The age of the corporation had arrived. The age of big government and state-run corporations had gone. The Age of Compassion, in other words, was consigned to history.

And we got this new age, this Age of Indifference, where the individual was told that you are the epicentre of your concern, and nobody else matters as much as you, and therefore, you take whatever you want because you're worth it.

And over the following 40-odd years, something quite extraordinary happened. Although the whole foundation of the thinking of Friedman and Hayek and Thatcher and Reagan was based upon the idea of free competition in free markets, in fact, competition was destroyed.

We have come to a situation where, for example, in economics, you can't now be recognised as an economist unless you are a neoliberal. You have to comply with this type of thinking or else you're not going to get on inside a university economics department, as many of my friends who have to work in other types of department would testify.

There has been an elimination of competition with regard to economics as a consequence of the promotion of free market ideas. You almost couldn't make this up.

And there's been an elimination of ideas in politics as well. You now have to believe in neoliberalism, or apparently, you can't be a politician in a country like the UK.

And until very recently, in a country like the USA.

But the consequence of this promotion of the power of the individual, typified at one point by an advert which said “You're worth it”, as an answer to the question that the advertiser promoted, is that we've reached the Age of Aggression.

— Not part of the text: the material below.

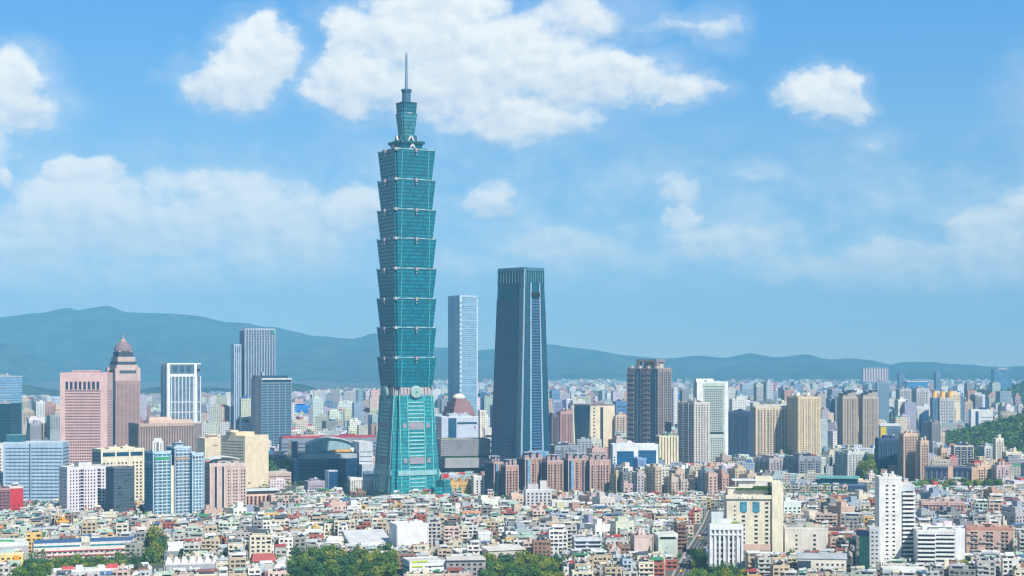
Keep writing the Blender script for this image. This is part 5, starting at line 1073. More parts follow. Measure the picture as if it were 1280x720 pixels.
b = Bld('yellow_house', 'yellow and orange building with white roof decks at the bottom left corner', 'house', (-14,-8,29), 694, 1225, 6, dp=18); b.body(C(240,214,130)); b.win('F', 4, 3.3, 2.2, 1.5, 0, b.h-1, C(110,96,80,.7), C(250,240,200), .5); b.strip('F', [(b.w*.68, b.w*.86, 0, b.h-1)], 'orange_bay', C(240,160,50), 0, 1.0); b.parapet(C(240,226,180)); e = MB(); e.slant(-b.w*.1, 2, b.h, b.h+2.4, b.h+3.4, b.w*.7, 11, C(190,210,206), 1); b.part('rooftop_shed', e)
b = Bld('market_hall', 'large shed with broad white roof and green edge, above the yellow building', 'hall', (-30,-8,36), 684, 1300, 10, dp=36); b.body(C(190,186,190)); e = MB(); e.slant(0, 0, b.h, b.h+4.5, b.h+2.5, b.w*1.02, b.dp, C(234,238,234), 1); b.part('roof_sheet', e); e = MB(); e.slant(-b.w*.1, -b.dp*.38, b.h+3.6, b.h+4.6, b.h+4.2, b.w*.4, 8, C(70,170,100), 1); b.part('green_roof_sheet', e); b.win('F', 5, 4, 3, 1.6, 1, b.h-1)
b = Bld('red_wall_building', 'narrow building with a bright red side wall left of the pale blue offices', 'building', (9,12,29), 610, 1665, 8, dp=16); b.body(C(206,50,62)); b.win('F', 4, 3.4, 1.4, 1.3, 1, b.h*.5, C(120,30,44), C(206,50,62)); b.parapet(C(236,220,214)); b.plant(1, C(240,236,232), 3)
b = Bld('maroon_apartments', 'maroon brick apartments with white window trim at the left edge', 'apartment building', (-20,-6,13), 612, 1640, 10, dp=18); b.body(C(140,92,98)); b.win('F', 3.4, 3.2, 1.9, 1.5, 0, b.h-1, C(60,50,60,.7), C(226,210,206), .3, depth=.4); b.parapet(C(180,150,150)); b.plant(2, C(150,120,120), 3)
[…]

Those who have the most power - those who have assembled the ability to control what we think, where we think, how we think, who we think with, because of their control of the media - those people are now saying their views will prevail and they don't care about what we think.

They're contemptuous of democracy.

They're contemptuous of ordinary people.

They're contemptuous of people who do not, as far as they are concerned, fit their required stereotype of what normal is.

They are aggressive in pursuing their goals.

We've gone beyond the thinking of Thatcher and Reagan putting the individual at the epicentre.

We've gone to putting a very few individuals and their desperate need for more -  even though they have wealth beyond imaginations – as the whole focus of this politics of aggression, we're going to see this play out. There's no doubt that this is now going to happen.

This is the era of Trump.

This is the era of Musk.

And this is the era of Silicon Valley, far-right tech-bros, as they like to call themselves.

This is the new era of control.

How's it going to end? Aggression always ends badly. We know that. One day, we're going to need an era of compassion again, and I believe we'll get it.

But for the time being, the political economy of power is all about why is aggression going to allocate resources in a way that is going to be so unfavourable to the vast majority of people around the world, and how are they getting away with this?

Those are the big political economic questions of the moment. And we will eventually have to be able to answer how we find the antidote to this type of behaviour because unless we do, we're all in deep trouble.